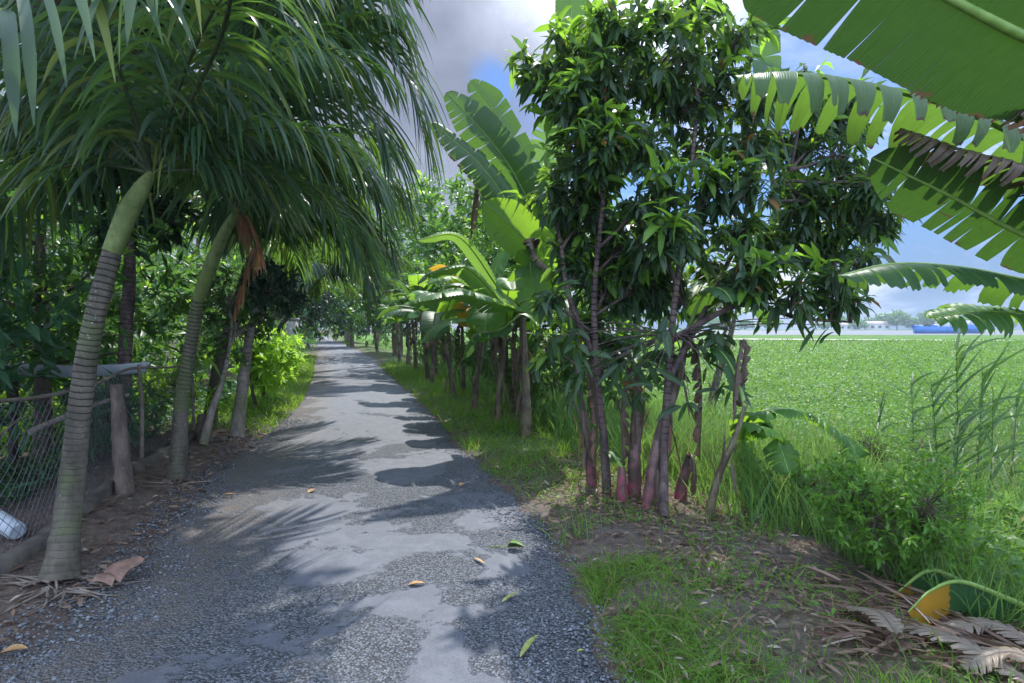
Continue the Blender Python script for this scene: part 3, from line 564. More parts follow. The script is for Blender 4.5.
F2 = [(az, el, L, dr) for az, el, L, dr in [(70, 70, 2.6, .9), (120, 58, 2.5, 1.0), (150, 62, 2.4, 1.0), (45, 55, 2.3, 1.1), (-40, 50, 2.1, 1.1), (-95, 60, 2.2, 1.1), (-135, 55, 2.2, 1.0), (130, 75, 2.6, .8), (88, 68, 2.9, .85), (110, 72, 2.9, .8)]] + [dict(path=[P(290, 100, 5.4), P(360, 40, 5.2), P(408, 80, 5.1), P(424, 140, 5.1)], hang=1.2), dict(path=[P(280, 130, 5.2), P(335, 95, 5.0), P(378, 130, 4.9), P(395, 190, 4.9)], hang=1.2), dict(path=[P(270, 60, 5.2), P(320, -20, 5.0), P(370, -20, 4.9), P(405, 40, 4.9)], hang=1.2), dict(path=[P(262, 175, 5.4), P(300, 160, 5.2), P(335, 190, 5.1), P(350, 240, 5.1)], hang=1.2)] + [dict(path=[P(247, 225, 5.9), P(256, 250, 6.0), P(246, 280, 6.0), P(236, 312, 6.0)], ll=.3, hang=3, nl=34, dry=True)]
palm([b, P(182, 400, 5.95), P(190, 350, 5.95), s0], [.088, .07, .064, .06], [s0, P(212, 262, 5.85), P(226, 230, 5.75), s2], 'second ringed palm with bent pale crownshaft standing in the dirt left verge', F2, 2, 1.05, .03, nl=44)
def far_palm(x, y, h, seed, label, lean=.5, L=2.5, nf=13, extra=()):
    z = float(H(x, y)); r = random.Random(seed); top = (x+lean, y-.15, z+h)
    fr = [(i*360/nf+r.uniform(-12, 12), r.choice([58, 40, 66, 24]), L*r.uniform(.85, 1.1), r.uniform(.9, 1.25)) for i in range(nf)]+list(extra)
    palm([(x, y, z), (x+lean*.15, y, z+h*.3), (x+lean*.45, y, z+h*.62), (x+lean*.68, y, z+h*.82)], [.10, .078, .07, .065], [(x+lean*.68, y, z+h*.82), (x+lean*.8, y, z+h*.9), (x+lean*.9, y-.05, z+h*.95), top], label, fr, seed, .92, .036, nl=56)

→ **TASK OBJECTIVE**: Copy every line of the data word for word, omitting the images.

→ **WRITTEN SOLUTION**:
Continue the Blender Python script for this scene: part 3, from line 564. More parts follow. The script is for Blender 4.5.
F2 = [(az, el, L, dr) for az, el, L, dr in [(70, 70, 2.6, .9), (120, 58, 2.5, 1.0), (150, 62, 2.4, 1.0), (45, 55, 2.3, 1.1), (-40, 50, 2.1, 1.1), (-95, 60, 2.2, 1.1), (-135, 55, 2.2, 1.0), (130, 75, 2.6, .8), (88, 68, 2.9, .85), (110, 72, 2.9, .8)]] + [dict(path=[P(290, 100, 5.4), P(360, 40, 5.2), P(408, 80, 5.1), P(424, 140, 5.1)], hang=1.2), dict(path=[P(280, 130, 5.2), P(335, 95, 5.0), P(378, 130, 4.9), P(395, 190, 4.9)], hang=1.2), dict(path=[P(270, 60, 5.2), P(320, -20, 5.0), P(370, -20, 4.9), P(405, 40, 4.9)], hang=1.2), dict(path=[P(262, 175, 5.4), P(300, 160, 5.2), P(335, 190, 5.1), P(350, 240, 5.1)], hang=1.2)] + [dict(path=[P(247, 225, 5.9), P(256, 250, 6.0), P(246, 280, 6.0), P(236, 312, 6.0)], ll=.3, hang=3, nl=34, dry=True)]
palm([b, P(182, 400, 5.95), P(190, 350, 5.95), s0], [.088, .07, .064, .06], [s0, P(212, 262, 5.85), P(226, 230, 5.75), s2], 'second ringed palm with bent pale crownshaft standing in the dirt left verge', F2, 2, 1.05, .03, nl=44)
def far_palm(x, y, h, seed, label, lean=.5, L=2.5, nf=13, extra=()):
    z = float(H(x, y)); r = random.Random(seed); top = (x+lean, y-.15, z+h)
    fr = [(i*360/nf+r.uniform(-12, 12), r.choice([58, 40, 66, 24]), L*r.uniform(.85, 1.1), r.uniform(.9, 1.25)) for i in range(nf)]+list(extra)
    palm([(x, y, z), (x+lean*.15, y, z+h*.3), (x+lean*.45, y, z+h*.62), (x+lean*.68, y, z+h*.82)], [.10, .078, .07, .065], [(x+lean*.68, y, z+h*.82), (x+lean*.8, y, z+h*.9), (x+lean*.9, y-.05, z+h*.95), top], label, fr, seed, .92, .036, nl=56)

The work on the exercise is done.